> [WHAT IS EXPECTED] Return every line of the data below that includes the string "pixels".

> [COLLECTED DATA]
--------------------------------
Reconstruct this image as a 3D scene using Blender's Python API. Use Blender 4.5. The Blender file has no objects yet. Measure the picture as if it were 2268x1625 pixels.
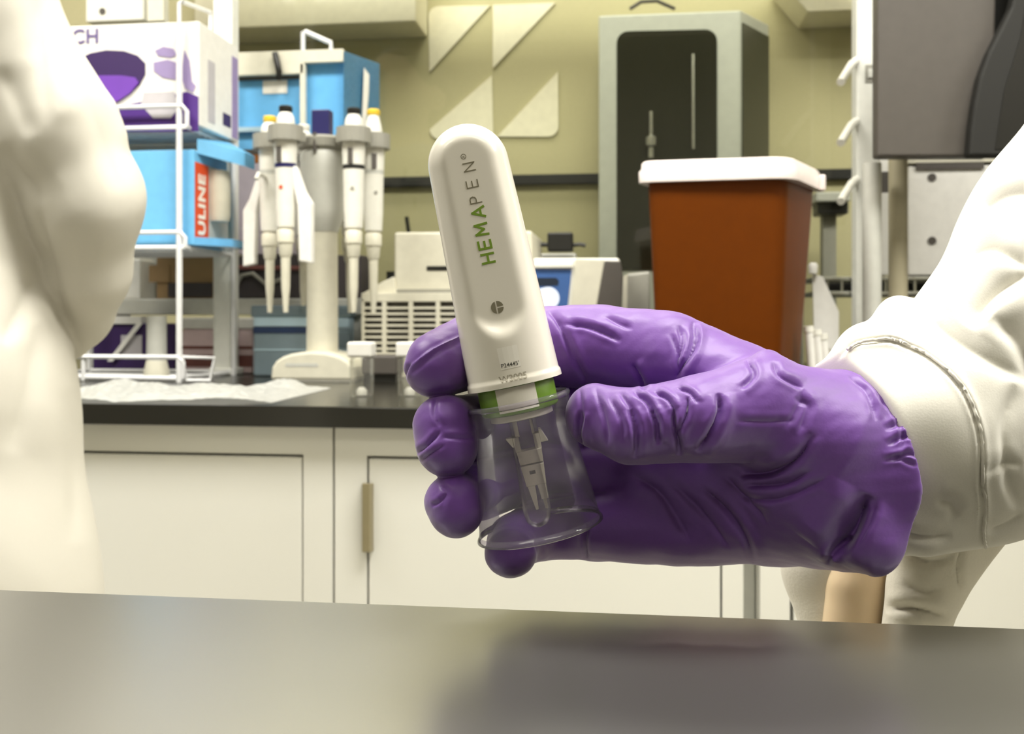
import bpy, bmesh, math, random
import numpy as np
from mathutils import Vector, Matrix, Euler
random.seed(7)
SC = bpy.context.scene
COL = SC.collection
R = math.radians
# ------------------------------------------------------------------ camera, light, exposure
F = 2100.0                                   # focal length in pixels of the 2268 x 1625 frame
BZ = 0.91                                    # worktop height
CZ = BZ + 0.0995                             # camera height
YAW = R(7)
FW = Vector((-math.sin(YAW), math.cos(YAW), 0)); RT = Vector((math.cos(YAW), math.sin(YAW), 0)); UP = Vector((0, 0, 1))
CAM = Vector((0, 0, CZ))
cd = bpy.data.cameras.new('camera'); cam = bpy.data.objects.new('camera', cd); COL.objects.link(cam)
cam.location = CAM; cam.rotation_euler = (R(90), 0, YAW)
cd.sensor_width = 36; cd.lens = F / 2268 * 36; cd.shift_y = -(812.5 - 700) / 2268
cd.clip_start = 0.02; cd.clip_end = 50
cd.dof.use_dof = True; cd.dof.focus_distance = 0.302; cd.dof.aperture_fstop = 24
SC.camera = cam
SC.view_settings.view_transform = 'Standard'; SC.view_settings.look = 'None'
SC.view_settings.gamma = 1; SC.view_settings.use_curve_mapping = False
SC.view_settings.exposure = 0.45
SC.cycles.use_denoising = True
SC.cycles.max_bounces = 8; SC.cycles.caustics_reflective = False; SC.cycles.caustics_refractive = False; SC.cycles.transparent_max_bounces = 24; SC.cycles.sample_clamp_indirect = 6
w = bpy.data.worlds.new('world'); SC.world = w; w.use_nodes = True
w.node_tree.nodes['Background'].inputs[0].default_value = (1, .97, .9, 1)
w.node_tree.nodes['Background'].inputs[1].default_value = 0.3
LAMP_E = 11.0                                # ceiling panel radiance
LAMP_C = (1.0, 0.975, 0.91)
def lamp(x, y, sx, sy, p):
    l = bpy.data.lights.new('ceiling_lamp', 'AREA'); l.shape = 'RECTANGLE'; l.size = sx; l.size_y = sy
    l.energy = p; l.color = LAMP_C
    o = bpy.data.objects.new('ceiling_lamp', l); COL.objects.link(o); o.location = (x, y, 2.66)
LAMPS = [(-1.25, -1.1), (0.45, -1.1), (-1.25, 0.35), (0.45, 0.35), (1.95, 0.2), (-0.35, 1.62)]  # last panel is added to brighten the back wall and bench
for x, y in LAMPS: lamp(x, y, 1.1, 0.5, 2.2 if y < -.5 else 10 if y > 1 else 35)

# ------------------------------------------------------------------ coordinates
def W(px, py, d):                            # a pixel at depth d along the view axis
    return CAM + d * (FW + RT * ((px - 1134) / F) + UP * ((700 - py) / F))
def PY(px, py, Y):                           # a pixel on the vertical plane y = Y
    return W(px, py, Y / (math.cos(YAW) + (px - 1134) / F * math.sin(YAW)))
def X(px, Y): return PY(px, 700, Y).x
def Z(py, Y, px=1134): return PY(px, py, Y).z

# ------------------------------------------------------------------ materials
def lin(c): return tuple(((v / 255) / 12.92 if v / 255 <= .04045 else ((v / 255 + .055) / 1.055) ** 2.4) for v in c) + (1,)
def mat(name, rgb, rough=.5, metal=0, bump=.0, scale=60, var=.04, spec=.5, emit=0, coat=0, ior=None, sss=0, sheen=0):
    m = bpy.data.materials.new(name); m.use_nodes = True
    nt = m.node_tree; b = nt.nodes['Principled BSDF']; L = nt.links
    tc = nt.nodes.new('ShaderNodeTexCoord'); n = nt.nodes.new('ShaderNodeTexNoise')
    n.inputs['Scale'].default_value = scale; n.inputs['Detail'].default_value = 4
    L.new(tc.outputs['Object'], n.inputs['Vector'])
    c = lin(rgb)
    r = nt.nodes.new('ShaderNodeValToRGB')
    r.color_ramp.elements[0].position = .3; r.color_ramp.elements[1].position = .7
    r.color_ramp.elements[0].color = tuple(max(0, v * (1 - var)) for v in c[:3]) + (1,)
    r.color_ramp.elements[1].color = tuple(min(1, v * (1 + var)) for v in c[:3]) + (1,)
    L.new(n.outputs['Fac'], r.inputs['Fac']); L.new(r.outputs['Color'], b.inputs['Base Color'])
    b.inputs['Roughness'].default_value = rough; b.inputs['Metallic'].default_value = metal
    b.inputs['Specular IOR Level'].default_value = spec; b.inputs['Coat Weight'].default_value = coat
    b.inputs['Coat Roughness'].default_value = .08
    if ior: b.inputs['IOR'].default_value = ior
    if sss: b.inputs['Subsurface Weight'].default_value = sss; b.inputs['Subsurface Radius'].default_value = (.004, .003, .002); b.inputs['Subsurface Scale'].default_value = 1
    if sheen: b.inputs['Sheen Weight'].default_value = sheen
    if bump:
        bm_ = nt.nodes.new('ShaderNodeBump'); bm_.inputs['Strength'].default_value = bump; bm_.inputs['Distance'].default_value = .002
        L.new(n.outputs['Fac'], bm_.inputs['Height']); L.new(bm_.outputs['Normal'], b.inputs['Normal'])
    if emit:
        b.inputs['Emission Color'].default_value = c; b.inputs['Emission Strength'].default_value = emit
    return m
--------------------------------
> [OUTPUT]
Reconstruct this image as a 3D scene using Blender's Python API. Use Blender 4.5. The Blender file has no objects yet. Measure the picture as if it were 2268x1625 pixels.
F = 2100.0                                   # focal length in pixels of the 2268 x 1625 frame